Electricity distribution companies in Pakistan routinely report losses exceeding 20 percent of supplied power, far above international benchmarks, according to official figures. These inefficiencies have been a persistent obstacle to economic growth, investment and reliable power supply.

Previous attempts to privatize power distributors have stalled amid political resistance, labor union opposition and concerns over tariff increases. While officials have not announced a timeline for completing transactions, the launch of due diligence marks the most concrete step taken in years. International lenders and investors will now be closely watching whether Pakistan can translate this phase into completed sales, a key test of its ability to deliver on IMF-backed reforms.

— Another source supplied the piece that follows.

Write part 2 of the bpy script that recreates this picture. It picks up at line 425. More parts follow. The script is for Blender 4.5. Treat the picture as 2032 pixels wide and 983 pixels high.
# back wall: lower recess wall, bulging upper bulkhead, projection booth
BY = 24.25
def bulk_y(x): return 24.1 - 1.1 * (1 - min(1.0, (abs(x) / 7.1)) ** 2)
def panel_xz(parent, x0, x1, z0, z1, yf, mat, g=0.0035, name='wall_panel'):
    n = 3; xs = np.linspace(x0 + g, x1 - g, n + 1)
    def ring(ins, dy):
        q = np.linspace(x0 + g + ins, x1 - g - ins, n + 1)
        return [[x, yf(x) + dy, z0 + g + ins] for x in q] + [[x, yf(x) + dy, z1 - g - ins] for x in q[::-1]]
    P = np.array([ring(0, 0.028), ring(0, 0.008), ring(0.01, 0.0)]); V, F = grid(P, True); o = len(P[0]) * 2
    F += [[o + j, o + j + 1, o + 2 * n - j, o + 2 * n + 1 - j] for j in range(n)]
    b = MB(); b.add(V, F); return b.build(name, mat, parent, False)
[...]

In a related development in Pakistan’s privatization agenda, the government last month concluded the long-delayed sale of a 75 percent stake in national flag carrier Pakistan International Airlines (PIA) in a publicly televised auction. A consortium led by the Arif Habib Group emerged as the highest bidder with a Rs135 billion ($482 million) offer for the controlling stake, in a transaction officials have said will end decades of state-funded bailouts and inject fresh capital into the loss-making airline.